Manifest von Machern
Verschärft hat sich die Situation in den letzten Jahren noch durch die „Programmreformen“ der Fernsehsender. Nicht ohne Reaktion. „Dok-Regisseure vereinigt Euch!“ – unter diesem Motto haben sich mittlerweile über 400 Regisseure zusammengefunden und eine Interessengemeinschaft ins Leben gerufen. Gemeinsam setzen sich die Filmemacher für angemessene Arbeitsbedingungen ein. Die Forderungen haben die Aktivisten in einem „Manifest“ zusammengefasst. „Wo sind sie: hochwertige Dokumentarfilme, faszinierende Reportagen, Dokusoaps aus dem echten Leben und engagierte Magazinfilme? Stück für Stück verschwinden sie von den Bildschirmen“, monieren die Dokumentarfilmer. „Wir sind die freien Regisseure. Die mit ihrer dokumentarischen Arbeit für Qualität garantieren und die Quote als Herausforderung annehmen. Aber wir sind auch die, deren Filme gezeigt werden, wenn das Publikum schon längst schläft. Die arbeiten und nicht mehr davon leben können. Die erst die Hoffnung und dann das Filmemachen aufgeben: denn statt sich zu verbessern, verschlechtern sich die Arbeitsbedingungen stetig“, heißt es in dem Manifest.

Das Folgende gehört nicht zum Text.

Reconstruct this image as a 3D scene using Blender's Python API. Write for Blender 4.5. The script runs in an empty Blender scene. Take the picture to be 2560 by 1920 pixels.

Ausgebeutet statt ausgebildet
Adressiert ist die Kritik nicht nur an die öffentlich-rechtlichen Sender, „die unsere Filme jederzeit gerne zur Rechtfertigung ihres Auftrags heranziehen, aber dafür nicht fair bezahlen wollen.“ Und auch an private TV-Stationen, die sich mit ihrem Informationsanteil schmücken – „der tatsächlich aus journalistischer Billigarbeit und mittels Ausbeutung von engagierten Menschen entsteht, die sich wünschen, in einer spannenden und kreativen Branche zu arbeiten.“ Dritte im Bunde sind nach Auffassung der Dokumentarfilmer die Produktionsfirmen, „die mit Hinweis auf schmale Senderbudgets Lohndumping betreiben und Konkurrenzverhältnisse ausnutzen. In denen Praktikanten und Volontäre nicht ausgebildet, sondern ausgebeutet werden.“

Pilotprojekt mit Privaten
Zumindest auf der Einnahme-Seite zeichnet sich für eine Teilgruppe Besserung ab. Mitte August dieses Jahres haben sich der Berufsverband Kinematographie und die Fernsehsender Pro Sieben/Sat 1 auf Vergütungsregeln verständigt. Erstmals erhalten damit freischaffende, bildgestaltende Kameraleute von einem privaten Sender ab einer bestimmten Zuschauerreichweite eine Erfolgsbeteiligung – dazu zählen auch Internetklicks und DVDs/Blu-rays. Immerhin gilt das Papier rückwirkend bis in das Jahr 2002. Maßstäbe, an denen sich nach Meinung der Kinematographie-Vertreter öffentlich-rechtliche Sender messen lassen müssen. Schließlich ist der Abschluss ausgerechnet mit einer Sendergruppe gelungen, die nicht gebührenfinanziert arbeitet, sondern jeden Euro am Markt verdienen muss.